Love trust communication. One (or more) needs to be made stronger. We both KNOW that we are going to be together no matter what...not think, not hope, KNOW. Neither of us are going anywhere. There isn't anyone good enough in bed to lure us away (in fact, we have both learned new 'tricks' from others that did things differently and shared them with our partner). Since he is interested, there's still a chance for you both. He just needs to KNOW that you are forever, and that comes from love, trust and communication (there's never too much of any of the three). Work on them and the worst thing that can happen is your relationship grows. Maybe some day he will be ready, but don't rush or pressure him (always move at the speed the slowest person is comfortable with). This isn't a race, it's just play, fun, excitement, whatever, but it is not going to fix any problems that may exist. This will never be more important than US. Good luck and let us know how things progress.

 

At the same time, if either of us were to tell the other they wanted to stop...we would stop without ever looking back. We are the most important thing in each others lives and this is just for fun...spice, something different, exciting.
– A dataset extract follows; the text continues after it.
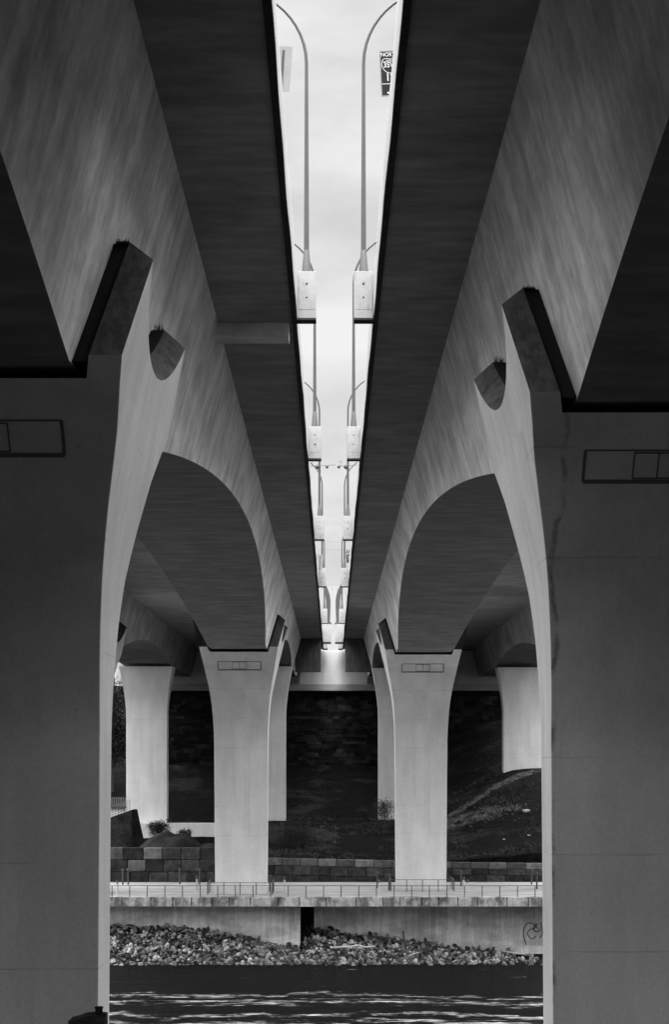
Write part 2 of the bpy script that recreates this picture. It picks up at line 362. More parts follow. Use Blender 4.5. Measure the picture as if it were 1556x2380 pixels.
make_pier(27.6, 223.0, .85, -14.12, True, 'outer right walkway pier, behind the near right pier', PG, -1)

# ---------------------------------------------------------------- bridge decks
ZS = 17.92
def soffit(y, off):
    y = y - off
    if y < 53.4:
        d = 53.4 - y; return min(15.3, 10.3 + .115*d - .0006*d*d) if d < 90 else 15.3
    if y < 68.6: return 10.3
    if y < 203:
        return max(15.32 - .00101*(y - 138.75)**2, 10.3 + max(0, (y-150))/53*.8)
    if y < 224: return 11.1
    if y < 262: return 14.7 - 3.6*((262 - y)/38)**2
    if y < 300: return 14.7 - 1.25*((y - 262)/38)**2
    return 13.45

PEDS = [84.2, 123.6, 169.2, 215.6, 274.5]
Y0, Y1 = -14.0, 340.0
def make_bridge(s, label, off, xs_far, xs_deck, centres):
    """s = -1 left bridge, +1 right bridge"""
    root = empty('road_bridge', (0, 0, 0))
    tag(root, label, 'bridge', 'the twin road bridges')
    ys = [Y0 + i*(Y1 - Y0)/236 for i in range(237)]
    def xsh(y): return xs_deck + (xs_far - xs_deck)*max(0, y - 60)/160
    for ci, c in enumerate(centres):
        m = MB(); rings = []
        for y in ys:
            z = soffit(y, off); sh = xsh(y) if ci == 0 else xs_deck
            xb = 2.64 + .28*(10.3 - z)*-1; xt = 2.64 + .28*(ZS - 10.3)
            rings.append([(s*(c - xt) + sh, y, ZS + .06), (s*(c - xb) + sh, y, z), (s*(c + xb) + sh, y, z), (s*(c + xt) + sh, y, ZS + .06)])
        n = 4
        for i in range(len(rings) - 1):
            a, b = rings[i], rings[i+1]
            m.add([a[0],a[1],b[1],b[0]], [(0,1,2,3)], 0)
            m.add([a[2],a[3],b[3],b[2]], [(0,1,2,3)], 0)
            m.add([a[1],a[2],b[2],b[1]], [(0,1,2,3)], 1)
            m.add([a[3],a[0],b[0],b[3]], [(0,1,2,3)], 0)
        m.add(rings[0], [(0,1,2,3)], 0); m.add(rings[-1], [(3,2,1,0)], 0)
        # weld
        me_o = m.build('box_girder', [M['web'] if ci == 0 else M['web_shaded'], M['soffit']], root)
        bm = bmesh.new(); bm.from_mesh(me_o.data); bmesh.ops.remove_doubles(bm, verts=bm.verts, dist=1e-4)
        bmesh.ops.recalc_face_normals(bm, faces=bm.faces); bm.to_mesh(me_o.data); bm.free()
    def bx(m, xa, xb, y0, y1, z0, z1, mi=0):
        xa, xb = s*xa + xs_deck, s*xb + xs_deck
        m.box(min(xa, xb), max(xa, xb), y0, y1, z0, z1, mi)
    m = MB(); bx(m, 1.63, 35.2, Y0, Y1, ZS, ZS + .28); m.build('deck_slab', M['deck'], root)
    m = MB(); bx(m, 1.9, 34.9, Y0, Y1 + 60, ZS + .284, ZS + .36); m.build('roadway', M['road'], root)
    # parapets: gap side with a faintly wavering cast edge
    m = MB(); rings = []
    rnd = random.Random(3 + s)
    ph = rnd.random()*6
    for i in range(178):
        y = Y0 + i*2.0
        w = .012*math.sin(y*.23 + ph) + .010*math.sin(y*.61 + ph*2)
        x = 1.443 + w
        q = [(x, ZS + .012), (x - .0, ZS + 1.0), (x + .03, ZS + 1.88), (x + .30, ZS + 1.88), (x + .42, ZS + .38), (x + .42, ZS + .012)]
        rings.append([(s*a + xs_deck, y, z) for a, z in q])
    m.loft(rings); m.build('parapet', M['parapet'], root)
    m = MB(); bx(m, 34.8, 35.25, Y0, Y1, ZS + .012, ZS + 1.4); m.build('parapet', M['parapet'], root)
    m = MB(); rings = []
    for i in range(178):
        y = Y0 + i*2.0; w = .012*math.sin(y*.23 + ph) + .010*math.sin(y*.61 + ph*2)
        q = [(1.452 + w, ZS - .07), (1.452 + w, ZS + .010), (1.66, ZS + .010), (1.66, ZS - .07)]
        rings.append([(s*a + xs_deck, y, z) for a, z in q])
    m.loft(rings); m.build('edge_band', M['near_black'], root)
    # lamp pedestals hung on the parapet
    for k, d in enumerate(PEDS):
        rnd = random.Random(k*7 + s)
        m = MB(); bx(m, .667, 1.425, d, d + .8, ZS + .02, ZS + 1.93)
        ped = m.build('lamp_pedestal', M['pedestal'], root, bevel=.015)
        m = MB(); bx(m, .66, 1.50, d + .01, d + .8, ZS - .05, ZS + .018); m.build('underside_shade', M['near_black'], ped)  # near-black slab stands in for the shaded underside of the pedestal
        xc = s*1.05 + xs_deck
        for z in (ZS + .86, ZS + 1.42):
            m = MB(); pts = []
            rr = .034 + rnd.random()*.014
            for a in range(9):
                r_ = rr*(1 + rnd.uniform(-.25, .35)); pts.append((xc + r_*math.cos(a*2*math.pi/9), d - .004, z + r_*1.15*math.sin(a*2*math.pi/9)))
            m.add(pts + [(p[0], d + .01, p[2]) for p in pts], [tuple(range(9))] + [(a, a+9, (a+1) % 9 + 9, (a+1) % 9) for a in range(9)])
            m.build('anchor_hole', M['hole'], ped)
        m = MB(); zc = ZS + .38; x = .70
        while x < 1.38:
            w = rnd.uniform(.05, .14); t_ = rnd.uniform(.003, .014)
            bx(m, x, min(x + w, 1.40), d - .004, d + .01, zc - t_, zc + t_); x += w*rnd.uniform(.9, 1.4); zc += rnd.uniform(-.004, .004)
        m.build('crack', M['crack'], ped)
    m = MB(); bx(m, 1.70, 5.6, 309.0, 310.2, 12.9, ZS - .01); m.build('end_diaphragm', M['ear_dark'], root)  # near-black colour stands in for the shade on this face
    # wide median block next to the abutment
    m = MB(); bx(m, .20, 1.425, 317.0, 318.6, ZS - .1, ZS + 2.65)
    b_ = m.build('median_block', M['pedestal'], root, bevel=.02)
    m = MB(); bx(m, .20, 1.60, 317.02, 318.6, ZS - .32, ZS - .104); m.build('underside_shade', M['near_black'], b_)
    m = MB(); bx(m, .78, 1.425, 338.0, 338.8, ZS + .02, ZS + 1.93)
    b_ = m.build('lamp_pedestal', M['pedestal'], root, bevel=.02)
    m = MB(); bx(m, .78, 1.50, 338.02, 338.8, ZS - .22, ZS + .018); m.build('underside_shade', M['near_black'], b_)
    return root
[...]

Fond memories, yes, did some things that neither of us ever thought would happen, absolutely, but not even remotely important enough to chance loosing the other over.

 

This IS a Pandora's box that cannot be re closed after it is opened and if one of you isn't ready yet, then don't do it. You may come back to it later, you might never return, but unless you are both READY (without doubt), it's better to be safe. Work on the BIG THREE (above) and maybe some day you will return. Good luck with whatever you both decide to do.